Markets and politics

Images of City traders looking pensively at screens of red numbers and downward sloping charts have once again topped the news. For those working in the financial sector, it has been an 'interesting' few days. I have noticed the dramatic tension when talking to City friends over the past few days. A level head is required in such circumstances.

The news that equity markets have fallen significantly this week has prompted speculation about the implications for the global economy and for people here in the UK. The latest news is that the International Monetary Fund (IMF) has intervened with a statement that it retains confidence in the financial system. What should politicians say and do about it?

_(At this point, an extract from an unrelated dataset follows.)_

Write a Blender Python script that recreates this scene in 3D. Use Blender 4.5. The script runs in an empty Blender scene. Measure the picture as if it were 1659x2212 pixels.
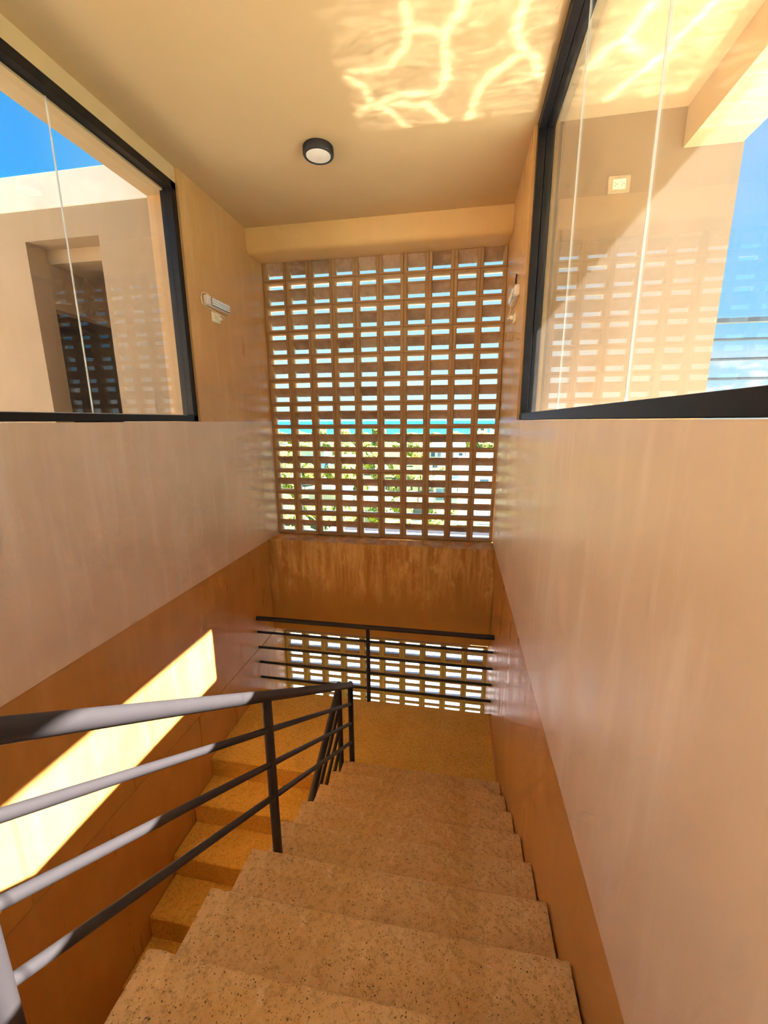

The global economic implications are uncertain. Following the sub-prime (high risk) mortgage problems in the United States, market participants are re-evaluating the risk of holding various types of financial security. This is causing some turbulence. At such times, there can be a temptation for government to intervene but it is often right to simply be calm and not rush to comment or judgement. So far, the issue appears relatively contained within financial markets with, as the IMF maintains, forecasts for global economic growth looking pretty robust and optimistic.

Beyond immediate reaction, there is a key role for government. That is to work to keep the conditions for long term economic stability. If markets were uncertain about the direction of government economic policy in a country, there could be serious economic implications. That's why I have always been impressed with Labour's record on the economy.